With regard to “correction” and “instruction in righteousness,” which are coupled together in several translations, the Word of God does the correcting by exposing a wrong thought, deed, or fault. Someone may not be an opponent of truth but just have a wrong thought or perception and be teaching it. The Scriptures correct by telling a person that the thought he is entertaining is wrong, whereas instruction in righteousness is more of an upbuilding in righteousness than the erasure of a prior habit or doctrine. It is one thing to correct a person in a statement, and it is another thing to instruct him in righteousness, in his conduct.

In summary, “doctrine” is the teaching of a generalized understanding of the main thrust and design of Scripture. “Reproof” is the refuting or opposing of a false concept of Scripture.

“Correction” and “instruction in righteousness” are character building. All Scripture given by inspiration of God is profitable for doctrine, for reproof, for correction, and for instructing others and self in righteousness. The Bible is a two-edged sword that cuts both ways.

“That the man of God may be perfect, thoroughly furnished unto all good works.” Paul repeatedly emphasized good works and wholesome doctrine in his letters to Timothy—in other words, character building.
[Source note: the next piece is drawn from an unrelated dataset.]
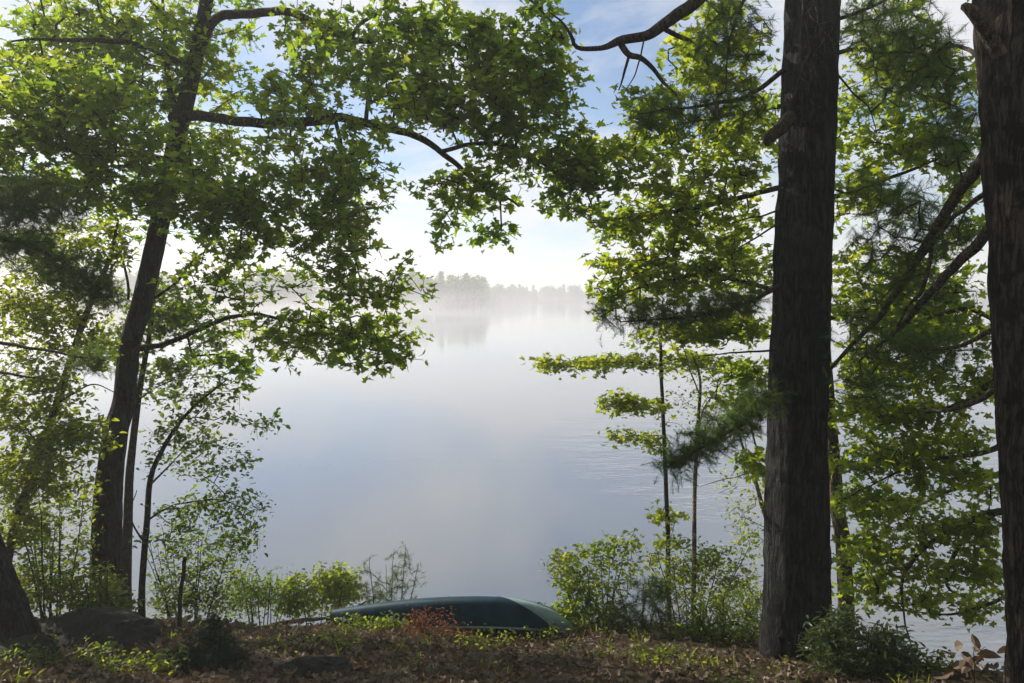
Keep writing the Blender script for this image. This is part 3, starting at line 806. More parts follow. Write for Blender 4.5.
# ------------------------------------------------------------------ red maple standing behind the big trunk
plant('slender_maple_tree', 'slender pale-stemmed maple just behind the broad dark trunk, its crown on both sides', 'tree', [
    ([(851, 625, 10.3), (845, 570, 10.35), (838, 510, 10.4), (832, 450, 10.5), (824, 350, 10.6), (816, 220, 10.8), (812, 80, 11), (812, -80, 11.2), (820, -260, 11.5)],
     [.115, .105, .1, .095, .09, .085, .08, .07, .04]),
    ([(812, -80, 11.1), (780, -75, 10.2), (740, -42, 9.6), (708, -10, 9.2), (684, 10, 9), (662, 26, 8.9), (645, 36, 8.85), (622, 41, 8.8), (600, 48, 8.8), (576, 47, 8.8), (570, 35, 8.8), (560, 20, 8.8), (546, 12, 8.8)],
     [.07, .075, .085, .082, .075, .066, .055, .05, .03, .026, .02, .012, .007]),
    ([(620, 42, 8.8), (628, 55, 8.75), (640, 58, 8.7), (652, 68, 8.7), (663, 82, 8.7), (680, 100, 8.75)], [.04, .036, .032, .026, .02, .01]),
    ([(629, 56, 8.75), (624, 74, 8.75), (619, 90, 8.75)], [.018, .014, .007]),
    ([(644, 40, 8.8), (640, 58, 8.6), (634, 76, 8.6), (627, 88, 8.6)], [.01, .009, .007, .004]),
    ([(666, 30, 8.9), (690, 42, 9.2), (708, 62, 9.5), (730, 90, 9.8)], [.03, .026, .02, .01]),
    ([(816, 180, 10.8), (770, 190, 10.2), (710, 205, 9.8), (650, 215, 9.5), (590, 222, 9.3)], [.045, .038, .03, .02, .007]),
    ([(820, 290, 10.7), (770, 288, 10.2), (710, 275, 9.9), (650, 285, 9.7), (600, 300, 9.5)], [.04, .034, .026, .016, .006]),
    ([(812, 100, 11), (760, 110, 10.4), (700, 120, 10), (640, 130, 9.7)], [.04, .032, .022, .008]),
    ([(816, 200, 10.8), (860, 190, 10.6), (910, 170, 10.4), (960, 150, 10.2)], [.04, .032, .022, .008]),
    ([(822, 320, 10.7), (865, 310, 10.5), (920, 300, 10.3), (975, 290, 10.2)], [.036, .03, .02, .008]),
    ([(812, 60, 11), (860, 50, 11), (920, 60, 10.9), (980, 90, 10.8)], [.036, .03, .02, .008]),
    ([(824, 350, 10.6), (780, 338, 10.3), (740, 332, 10.1), (690, 336, 9.9)], [.024, .02, .014, .005]),
    ([(826, 390, 10.55), (785, 380, 10.4), (745, 374, 10.2), (715, 380, 10.1)], [.02, .016, .011, .004]),
], [(800, -110, 170, 80, 10.6, 1.6, 100), (950, -60, 110, 60, 10.6, 1.2, 80), (840, -260, 150, 80, 11, 1.6, 60),
    (680, 165, 80, 40, 9.8, .8, 130), (740, 130, 50, 50, 10.3, .8, 80), (650, 110, 36, 24, 9.3, .5, 34), (725, 45, 50, 50, 9.8, .8, 70),
    (680, 230, 80, 40, 9.8, .8, 120), (625, 225, 36, 16, 9.4, .4, 22), (660, 280, 60, 28, 9.7, .6, 66), (735, 265, 45, 60, 10.2, .8, 90), (616, 262, 20, 20, 9.5, .3, 10), (612, 300, 18, 8, 9.5, .3, 8),
    (885, 110, 55, 50, 10.7, .8, 90), (930, 140, 50, 26, 10.4, .6, 46), (870, 210, 40, 30, 10.5, .6, 36), (870, 285, 45, 40, 10.4, .6, 80), (930, 300, 50, 50, 10.2, .7, 90), (960, 210, 24, 60, 10.2, .6, 40), (690, 60, 22, 26, 9.3, .4, 20), (900, 40, 60, 40, 10.8, .7, 60), (950, 80, 30, 40, 10.5, .5, 40), (860, 160, 30, 40, 10.6, .5, 40), (900, 340, 60, 30, 10.2, .6, 60), (860, 400, 26, 40, 10.3, .4, 30), (725, 330, 50, 14, 10.1, .5, 46), (745, 372, 34, 10, 10.2, .4, 30), (690, 335, 40, 10, 9.9, .4, 24), (752, 470, 22, 12, 10.4, .3, 16), (735, 405, 34, 9, 10.3, .3, 16)],
    leaf='spray', tmpl=MAPLE, k=8, size=.106, r0=.0034, bark='stem', sides=18, seed=33, flare=.1, rmax=.014)

# ------------------------------------------------------------------ yellow-green maple behind the right-edge trunk
plant('lakeside_maple_tree', 'low-branched yellow-green maple leaning over the water beside the right edge trunk', 'tree', [
    ([(1024, 640, 9.2), (1020, 560, 9.2), (1014, 490, 9.25), (1012, 400, 9.3), (1012, 280, 9.4), (1014, 150, 9.5), (1008, 40, 9.6)], [.12, .11, .1, .085, .06, .035, .008]),
    ([(1016, 510, 9.25), (985, 514, 9.1), (958, 528, 9), (928, 545, 8.95), (905, 572, 8.95), (902, 600, 9), (912, 655, 9)], [.05, .042, .034, .028, .022, .015, .006]),
    ([(1000, 510, 9.2), (978, 525, 9.3), (955, 552, 9.4), (948, 585, 9.4), (972, 600, 9.3)], [.04, .034, .028, .02, .008]),
    ([(1012, 395, 9.3), (990, 384, 9.2), (970, 400, 9.1), (930, 412, 9), (880, 425, 8.9)], [.045, .042, .034, .022, .008]),
    ([(1012, 440, 9.3), (985, 452, 9.2), (945, 458, 9.2), (905, 470, 9.2), (860, 490, 9.2)], [.04, .034, .025, .016, .006]),
    ([(1012, 330, 9.3), (970, 310, 9.4), (920, 320, 9.6), (870, 330, 9.8)], [.036, .03, .02, .008]),
    ([(1016, 590, 9.2), (985, 606, 9.1), (950, 614, 9.1), (915, 612, 9.1)], [.026, .02, .014, .006]),
    ([(1012, 470, 9.3), (980, 480, 9.6), (930, 500, 9.9), (870, 530, 10.1)], [.04, .03, .02, .008]),
], [(895, 412, 65, 12, 9.1, .6, 70), (945, 440, 50, 14, 9.2, .6, 60), (890, 458, 58, 13, 9.4, .7, 60), (950, 480, 48, 14, 9.3, .6, 50), (885, 505, 55, 13, 9.5, .6, 60), (940, 528, 55, 14, 9.2, .5, 50), (880, 550, 45, 14, 9.5, .6, 50), (945, 572, 50, 14, 9.2, .5, 40), (880, 375, 45, 14, 9.8, .5, 40), (955, 385, 35, 16, 9.4, .5, 30),
    (920, 600, 45, 14, 9.2, .4, 24), (930, 335, 50, 26, 9.5, .6, 56), (865, 580, 28, 30, 9.6, .4, 34), (975, 610, 22, 16, 9.1, .3, 12), (985, 350, 20, 60, 9.3, .4, 40), (865, 470, 30, 70, 9.8, .5, 60), (985, 550, 22, 60, 9.2, .4, 50), (1020, 150, 50, 110, 9.5, .6, 110), (1060, 330, 50, 80, 9.3, .6, 70), (915, 380, 60, 22, 9.5, .5, 40)],
    leaf='spray', tmpl=MAPLE, k=9, size=.085, bark='limb', sides=18, seed=41, flare=.15, rmax=.013, nf=1.25, tilt=.6)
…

Examples are “shun profane and vain babblings,” “hold fast the form of sound words,” “foolish and unlearned questions avoid,” “godly edifying which is in faith,” “contrary to sound doctrine,” “holding faith, and a good conscience,” “lifting up holy hands,” “which becometh women professing godliness,” “holding the mystery of the faith in a pure conscience,” “great is the mystery of godliness [Godlikeness],” “exercise thyself rather unto godliness,” “be thou an example of the believers, in word, in conversation [conduct], in charity, in spirit, in faith, in purity,” “proud, knowing nothing, but doting about questions and strifes of words,” “godliness with contentment is great gain,” “follow after righteousness, godliness, faith, love, patience, meekness,” etc. Thus the main thrust of both epistles to Timothy is lessons in character development rather than doctrines such as the presence, which are covered in other epistles.

Q: Does the term “man of God” refer to the individual Christian?

A: Just as Paul instructed Timothy to do these things in connection with his teaching, so those who might desire the office of an elder must themselves first be instructed in righteousness before they can instruct others. A “man of God,” therefore, is anyone who wants to be a teacher of God’s Word—and thus must first be instructed himself.

Comment: According to Young’s Analytical Concordance, the thought is, “That the man of God may be fitted … unto all good works.”

Reply: Yes, “fitted for office.” “Mature in character” or “complete” is the thought. Perfection of character will not be attained in the present life, although we are to strive to that end. Even the most faithful saint needs Christ’s robe of righteousness right up to his death. And even Jesus had to be fitted for office; he was tried as a High Priest so that he would be sympathetic to the people with whom he would deal. The experience of being down here thoroughly qualified him to be most considerate of the human race and its frailties.

Comment: A marginal reference is 2 Timothy 2:21, “If a man therefore purge himself from these, he shall be a vessel unto honour, sanctified, and meet for the master’s use, and prepared unto every good work.” As a balancing statement, 1 John 1:8 states, “If we say that we have no sin, we deceive ourselves, and the truth is not in us.”